Yet the highlights of the night proved to be something else entirely. Kanye’s ramble, which touched on Chicago’s ongoing gun violence, his own audacity in orchestrating his “Famous” video, and his position as the rightful successor to a line of white men who unified art and business terminated, probably mercifully, in the premiere of the video for his Life of Pablo closer “Fade”: the video focuses on West’s GOOD Music protegée Teyana Taylor as she conducts an elaborate dance routine which shows off her impeccably well-conditioned physical form. Taylor was hardly the only black woman in peak form at the VMAs. Even prior to Taylor’s powerful display there had been Nicki Minaj (in collaboration with Ariana Grande) as well the first of three performances by Rihanna, whose winning of the Video Vanguard Award had been announced ahead of time; Naomi Campbell, Serena Williams, and Mary J. Blige served as presenters.

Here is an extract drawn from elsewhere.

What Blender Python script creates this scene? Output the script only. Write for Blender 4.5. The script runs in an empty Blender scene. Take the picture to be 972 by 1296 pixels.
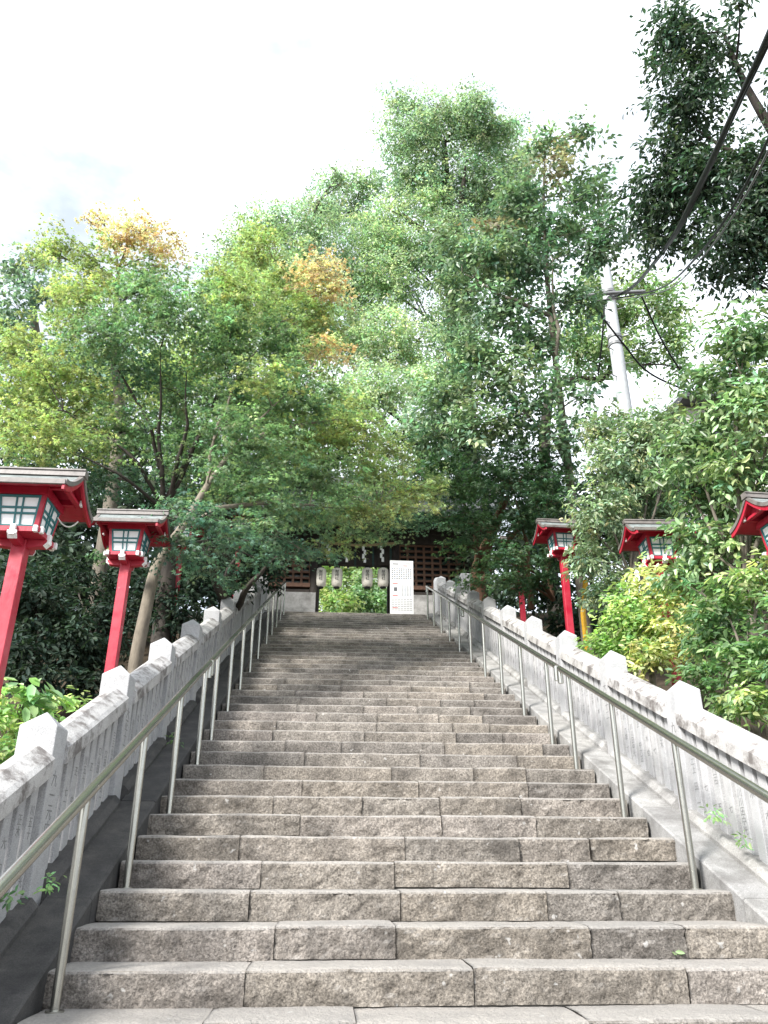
import bpy, bmesh, math, random
import numpy as np
from mathutils import Vector, Matrix, noise

# ------------------------------------------------------------------ camera, sky, sun, exposure
SC = bpy.context.scene
COL = SC.collection
FPX, YAW, PITCH, ROLL = 1003.74, .0678, .4245, .003
CAM = np.array([-.5784, 0., .585])
def _rot():
    cy, sy, cp, sp = math.cos(YAW), math.sin(YAW), math.cos(PITCH), math.sin(PITCH)
    F = np.array([sy*cp, cy*cp, sp]); Rt = np.array([cy, -sy, 0]); U = np.cross(Rt, F)
    cr, sr = math.cos(ROLL), math.sin(ROLL)
    return np.array([cr*Rt+sr*U, -sr*Rt+cr*U, F])
RM = _rot()
cam = bpy.data.cameras.new('camera'); cam_o = bpy.data.objects.new('camera', cam); COL.objects.link(cam_o)
cam.sensor_fit = 'VERTICAL'; cam.sensor_height = 36; cam.lens = FPX/1296*36
cam.clip_start = .05; cam.clip_end = 2000
cam_o.matrix_world = Matrix(((RM[0][0], RM[1][0], -RM[2][0], CAM[0]), (RM[0][1], RM[1][1], -RM[2][1], CAM[1]),
                             (RM[0][2], RM[1][2], -RM[2][2], CAM[2]), (0, 0, 0, 1)))
SC.camera = cam_o
SUN = Vector((-.56, -.56, .61)).normalized()
w = bpy.data.worlds.new('World'); SC.world = w; w.use_nodes = True
nt = w.node_tree; nt.nodes.clear()
def wn(t, **k):
    n = nt.nodes.new(t)
    for a, b in k.items(): setattr(n, a, b)
    return n
sky = wn('ShaderNodeTexSky', sky_type='NISHITA', sun_disc=False)
sky.sun_elevation = math.asin(SUN.z); sky.sun_rotation = math.atan2(SUN.x, SUN.y)
tc = wn('ShaderNodeTexCoord'); mp = wn('ShaderNodeMapping'); mp.inputs['Scale'].default_value = (1.6, 1.6, 3.2)
mp.inputs['Location'].default_value = (1.7, 2.3, .9)
no = wn('ShaderNodeTexNoise'); no.inputs['Scale'].default_value = 2.2; no.inputs['Detail'].default_value = 7; no.inputs['Roughness'].default_value = .55
rp = wn('ShaderNodeValToRGB'); rp.color_ramp.elements[0].position = .30; rp.color_ramp.elements[1].position = .60
rp.color_ramp.elements[0].color = (.36,)*3+(1,); rp.color_ramp.elements[1].color = (1, 1, 1, 1)
mx = wn('ShaderNodeMix', data_type='RGBA')
mx.inputs['B'].default_value = (9.2, 9.7, 10.4, 1)
bg = wn('ShaderNodeBackground'); bg.inputs['Strength'].default_value = .062
ou = wn('ShaderNodeOutputWorld')
L = nt.links.new
L(tc.outputs['Generated'], mp.inputs['Vector']); L(mp.outputs[0], no.inputs['Vector']); L(no.outputs['Fac'], rp.inputs['Fac'])
L(rp.outputs['Color'], mx.inputs['Factor']); L(sky.outputs[0], mx.inputs['A']); L(mx.outputs['Result'], bg.inputs['Color']); L(bg.outputs[0], ou.inputs['Surface'])
sun = bpy.data.lights.new('sun', 'SUN'); sun.energy = 2.9; sun.angle = math.radians(13); sun.color = (1, .965, .92)
sun_o = bpy.data.objects.new('sun', sun); COL.objects.link(sun_o); sun_o.location = (-20, -20, 40)
sun_o.rotation_euler = SUN.to_track_quat('Z', 'Y').to_euler()
vs = SC.view_settings; vs.view_transform = 'Standard'; vs.look = 'None'; vs.gamma = 1; vs.use_curve_mapping = False
vs.exposure = 1.75
SC.render.engine = 'CYCLES'; SC.cycles.max_bounces = 6; SC.cycles.transparent_max_bounces = 4
SC.cycles.diffuse_bounces = 4; SC.cycles.glossy_bounces = 2; SC.cycles.transmission_bounces = 3
SC.cycles.use_denoising = True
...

And there was, of course, Beyoncé, for whom the night constituted nothing short of a coronation. The finest moment of the evening was also its longest, as Bey executed an immaculate, extended, and awe-inspiring performance of five songs from Lemonade. Nominated for 11 awards, Beyoncé surpassed Madonna to become the winningest artist in VMA history by notching 8 victories, including Video of the Year. That award was presented to her by Jimmy Fallon dressed as an Olympian, but more fitting was her receiving Best Female Video from the gold medal-winning Final Five, considering how Beyoncé’s routine, which cycled through multiple costume changes and dance sequences, resembled nothing so much as a flawless gymnastic exercise unifying aesthetics and athletics. There has always been something athletic about Beyoncé’s approach to music: whether visual or vocal, her beauty always appears under the signs of power, stamina, and discipline. Judging her was about as meaningful as judging the sun at noon.

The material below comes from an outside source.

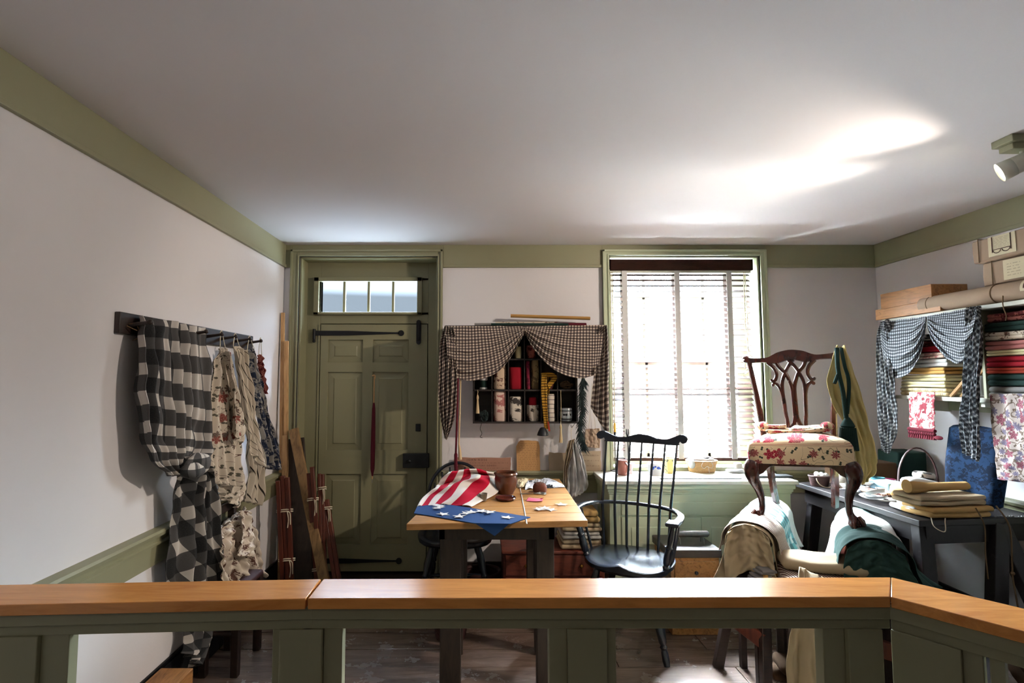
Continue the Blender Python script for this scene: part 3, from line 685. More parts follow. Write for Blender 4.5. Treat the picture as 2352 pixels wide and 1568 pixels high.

Rihanna, the night’s other star, performed at equal length, but in a more relaxed mode, working her way through four shorter performances, each one a medley in which she shifted between hits demonstrating her deep familiarity with the American pop music she adopted as well as the continued influence of her Caribbean origins. Less bound to perfection than Beyoncé, Rihanna can make mistakes without being diminished by them. Her off-key moment during her third medley merely certified her as approachable, relatable: “My girl, your girl,” in the words of Mary J. Blige. And even Drake’s girl, nearly: in a scene too perfect not to be scripted, Drake, after showering praise on Rihanna prior to presenting her Video Vanguard Award, went in for a kiss which Rihanna deftly redirected into a hug. Along with being maximally memeable, it was an apt finishing touch to a night whose most memorable images were invariably scenes in which black women seized and held the initiative.

Much like individual women’s gymnastics at the 2016 Olympics were ruled by the performances of Simone Biles, the 2016 VMAs were dominated by Beyoncé, and casually presided over by Rihanna. The show successfully entrusted its central roles to icons whose poise and dedication were, in a subtle way, no less provocative than any meltdown by Britney (who, incidentally, acquitted herself perfectly well in her first VMA performance since 2007’s disastrous outing). The VMAs are, to some degree, an opportunity for America to flaunt its cultural supremacy over the world. When, despite hailing from one of America’s (or, in the Barbados native Rihanna’s case, the world’s) most socially marginal demographics, Beyoncé and Rihanna assert their presence at the center of American culture, it’s a moment no less scandalous or monumental than any of Kanye’s antics.

Many things are not great in America: Even in 2004, when the nation’s top athletes began getting trotted out to dispense moon-man trophies, the country was already hip-deep in a greater Middle Eastern quagmire of its own creation. Domestically, the infrastructure is older and more dismally maintained than ever: The country is literally falling apart. This November will see Americans entrust the nation’s ultimate People’s Choice Award to either a man completely antithetical to black women or to a woman whose myopic crime and welfare policies in the 1990s led to the immiseration of innumerable black women. But if only for a night, what millions of VMA viewers saw was a spectacle as dazzling as it was rare: that of black women being openly celebrated, and openly celebrating themselves.